Spin quantum Hall effect and plateau transitions in multilayer network models

TL;DR

This paper investigates the spin quantum Hall effect and plateau transitions in multilayer network models, revealing that multiple layers exhibit independent transitions with properties similar to single-layer systems, even with weak coupling.

Contribution

It demonstrates that multilayer network models in class C have multiple independent plateau transitions, challenging previous assumptions for the unitary class.

Findings

Two separate plateau transitions in a two-layer model.

Transitions have the same critical properties as single-layer models.

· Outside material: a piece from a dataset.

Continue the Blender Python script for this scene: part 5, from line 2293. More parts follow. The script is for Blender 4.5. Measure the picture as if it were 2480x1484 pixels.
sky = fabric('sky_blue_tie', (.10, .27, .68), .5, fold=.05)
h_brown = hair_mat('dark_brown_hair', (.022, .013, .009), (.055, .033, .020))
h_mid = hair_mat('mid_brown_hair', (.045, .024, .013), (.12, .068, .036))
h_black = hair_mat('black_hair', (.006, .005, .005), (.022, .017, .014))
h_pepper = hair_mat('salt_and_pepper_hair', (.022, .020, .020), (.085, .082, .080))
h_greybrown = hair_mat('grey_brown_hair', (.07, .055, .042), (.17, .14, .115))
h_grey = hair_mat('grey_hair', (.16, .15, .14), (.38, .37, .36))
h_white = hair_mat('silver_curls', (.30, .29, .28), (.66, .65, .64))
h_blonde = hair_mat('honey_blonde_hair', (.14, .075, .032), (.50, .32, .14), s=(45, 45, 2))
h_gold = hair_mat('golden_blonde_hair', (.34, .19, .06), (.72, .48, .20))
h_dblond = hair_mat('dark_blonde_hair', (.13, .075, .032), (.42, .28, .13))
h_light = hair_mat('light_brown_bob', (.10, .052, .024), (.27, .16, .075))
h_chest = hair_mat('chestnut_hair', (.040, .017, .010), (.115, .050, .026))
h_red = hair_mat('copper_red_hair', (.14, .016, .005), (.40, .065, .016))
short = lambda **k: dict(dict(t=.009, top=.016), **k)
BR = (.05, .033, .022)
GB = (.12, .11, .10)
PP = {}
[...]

Plateau transitions occur even with very weak interlayer coupling.

Abstract

We study the spin quantum Hall effect and transitions between Hall plateaus in quasi two-dimensional network models consisting of several coupled layers. Systems exhibiting the spin quantum Hall effect belong to class C in the symmetry classification for Anderson localisation, and for network models in this class there is an established mapping between the quantum problem and a classical one involving random walks. This mapping permits numerical studies of plateau transitions in much larger samples than for other symmetry classes, and we use it to examine localisation in systems consisting of $n$ weakly coupled layers. Standard scaling ideas lead one to expect $n$ distinct plateau transitions, but in the case of the unitary symmetry class this conclusion has been questioned. Focussing on a two-layer model, we demonstrate that there are two separate plateau transitions, with the same critical properties as in a single-layer model, even for very weak interlayer coupling.